Your Reading and Writing Journal

A journal is what almost every writer uses to gather ideas, write to explore, think about other writing, and even draft. We have done all this in our journal and often during class, so everyone should have most of their entries done by now. A journal is not something you slap together for me at the last second with hasty entries and half-hearted attempts at thinking. I want to see real engagement. Real exploring and trying ideas out and working with writing/reading processes strategies. If the journal looks slapped together, I'll take 30 points off the total (I've upped the journal to 100 points).

The length of each journal entry varies. Reading or essay responses should be at least page long or longer. Some freewrites should last 10 minutes. Some should last 20 minutes. Length here will depend on your writing speed.

As I said in class, I will collect your journals for a quick review on Monday. If you have a computer journal, you can send the files to me via E. Mail. If you have done freewriting and idea mapping journal activities on your computer, be sure to include printouts with your journal.

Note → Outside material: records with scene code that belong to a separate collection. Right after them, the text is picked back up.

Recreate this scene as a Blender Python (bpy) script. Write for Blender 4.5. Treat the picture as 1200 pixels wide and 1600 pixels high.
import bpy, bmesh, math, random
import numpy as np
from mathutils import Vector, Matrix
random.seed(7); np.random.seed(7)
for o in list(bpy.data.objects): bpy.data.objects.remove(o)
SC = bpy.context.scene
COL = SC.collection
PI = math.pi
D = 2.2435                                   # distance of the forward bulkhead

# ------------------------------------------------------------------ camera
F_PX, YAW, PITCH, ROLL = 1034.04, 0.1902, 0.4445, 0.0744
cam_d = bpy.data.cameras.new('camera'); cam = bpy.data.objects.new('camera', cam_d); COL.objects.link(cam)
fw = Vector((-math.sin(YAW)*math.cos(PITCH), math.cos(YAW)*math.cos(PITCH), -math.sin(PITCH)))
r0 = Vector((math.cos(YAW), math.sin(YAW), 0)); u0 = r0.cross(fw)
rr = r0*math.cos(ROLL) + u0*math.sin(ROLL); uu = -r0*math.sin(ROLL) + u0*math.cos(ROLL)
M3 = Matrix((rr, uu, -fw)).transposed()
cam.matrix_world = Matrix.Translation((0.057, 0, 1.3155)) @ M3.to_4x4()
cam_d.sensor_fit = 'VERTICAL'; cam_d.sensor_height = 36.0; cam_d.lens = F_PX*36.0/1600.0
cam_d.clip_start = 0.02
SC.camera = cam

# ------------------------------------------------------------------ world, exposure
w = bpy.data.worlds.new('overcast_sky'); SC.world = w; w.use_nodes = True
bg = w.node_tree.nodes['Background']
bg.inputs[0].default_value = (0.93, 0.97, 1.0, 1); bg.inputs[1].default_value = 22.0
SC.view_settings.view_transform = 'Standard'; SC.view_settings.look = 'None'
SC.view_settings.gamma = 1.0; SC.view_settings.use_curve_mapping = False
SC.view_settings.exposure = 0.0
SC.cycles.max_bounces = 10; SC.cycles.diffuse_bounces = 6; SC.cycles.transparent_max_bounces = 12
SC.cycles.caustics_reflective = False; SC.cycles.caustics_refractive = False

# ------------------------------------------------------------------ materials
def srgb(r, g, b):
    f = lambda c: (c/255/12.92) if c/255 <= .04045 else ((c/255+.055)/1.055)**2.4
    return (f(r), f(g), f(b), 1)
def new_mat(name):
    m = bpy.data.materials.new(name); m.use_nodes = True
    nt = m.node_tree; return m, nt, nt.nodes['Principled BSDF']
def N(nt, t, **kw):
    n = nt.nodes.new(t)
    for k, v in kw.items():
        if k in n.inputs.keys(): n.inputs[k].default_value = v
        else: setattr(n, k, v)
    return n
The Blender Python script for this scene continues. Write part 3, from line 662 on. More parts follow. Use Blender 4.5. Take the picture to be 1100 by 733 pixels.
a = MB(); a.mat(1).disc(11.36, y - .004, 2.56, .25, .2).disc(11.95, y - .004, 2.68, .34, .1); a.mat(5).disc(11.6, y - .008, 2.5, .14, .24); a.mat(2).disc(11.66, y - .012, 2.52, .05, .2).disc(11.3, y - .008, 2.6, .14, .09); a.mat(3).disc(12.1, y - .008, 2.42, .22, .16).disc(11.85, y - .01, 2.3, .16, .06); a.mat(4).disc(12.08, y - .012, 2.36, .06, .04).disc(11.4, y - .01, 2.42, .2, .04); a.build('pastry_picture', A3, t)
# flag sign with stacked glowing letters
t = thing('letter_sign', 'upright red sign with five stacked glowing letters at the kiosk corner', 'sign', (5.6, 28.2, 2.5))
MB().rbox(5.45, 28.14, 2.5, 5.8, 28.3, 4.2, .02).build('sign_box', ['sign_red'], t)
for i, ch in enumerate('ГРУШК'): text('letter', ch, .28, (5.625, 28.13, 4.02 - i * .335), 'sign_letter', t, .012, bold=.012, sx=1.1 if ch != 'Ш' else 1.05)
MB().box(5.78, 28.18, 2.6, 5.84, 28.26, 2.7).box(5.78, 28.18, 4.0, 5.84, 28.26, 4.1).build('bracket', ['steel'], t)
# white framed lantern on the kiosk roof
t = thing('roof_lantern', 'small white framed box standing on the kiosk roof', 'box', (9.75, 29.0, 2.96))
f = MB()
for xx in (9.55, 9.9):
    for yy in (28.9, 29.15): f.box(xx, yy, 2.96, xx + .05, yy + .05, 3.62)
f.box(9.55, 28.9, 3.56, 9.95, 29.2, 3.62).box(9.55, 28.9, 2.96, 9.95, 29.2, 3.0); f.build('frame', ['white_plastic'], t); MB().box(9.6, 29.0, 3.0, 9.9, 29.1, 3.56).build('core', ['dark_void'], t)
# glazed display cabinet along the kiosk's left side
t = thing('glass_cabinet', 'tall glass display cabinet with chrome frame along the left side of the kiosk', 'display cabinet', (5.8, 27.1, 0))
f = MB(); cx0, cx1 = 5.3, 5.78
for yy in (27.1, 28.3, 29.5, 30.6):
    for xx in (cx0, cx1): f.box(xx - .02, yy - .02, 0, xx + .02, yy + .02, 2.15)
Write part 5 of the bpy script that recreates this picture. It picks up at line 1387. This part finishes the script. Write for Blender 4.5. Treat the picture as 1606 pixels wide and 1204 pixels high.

You should have about 16 or 17 journal entries at this point on the following subjects by the midterm:

--10 problems or dilemmas

--your writing attitudes

--Rockwood essay response in ch. 1

--Pratt essay response in ch. 1

--brainstormed/freewritten questions for essay 1

--longer freewrite for essay 1 (in class)

--are you a dualist or relativist?

--your opinions on homelessness

--idea map on homelessness get tough policy

--ch. 2 "women in science" essay response

--believing and doubting argument statement choices

--believing and doubting first freewrite (in class)

--5 interesting theses

--pick an interesting thesis and freewrite or idea map for 10 minutes

--ch. 6 Tattoo essay response

--ch. 6 Tattoo essay 4 questions answered (began in class)

--you may also have notes from outside lectures in your journal

 

You should have the following in your journal by the end of the semester:

--A page of PAGS analyses on the four ch. 6 readings (this is probably on a separate sheet of paper outside of your journal)

--Some of you MAY have freewrites and drafts of summaries and strong responses in your journal.

--Some of you MAY have responses for your strong response ch. 6 reading (with and against the grain freewrites).

--Russel reading response.

--Brainstorm of pivotal moments.

--Heat-Moon reading response (with a rhetorical question focus).

--*Masks* reading response (with rhetorical focus).

--Freewrite about the significance of two pivotal moments (see p. 149-50).

--Some of you MAY have autobiography freewrites dealing with plot (p. 146), character (p. 148), and/or setting (p. 148-49) based on questions in our text.

--*Making My Mark* reading response (with rhetorical focus).

--*Bart* reading response (with rhetorical focus).

--Annie Dillard reading response (in ch. 19; with rhetorical focus).

--*Mail Order Bride* reading response (using the questions at the end)

--*Hospices* reading response (using the questions at the end).

--Jane Tompkins reading response (using the questions at the end).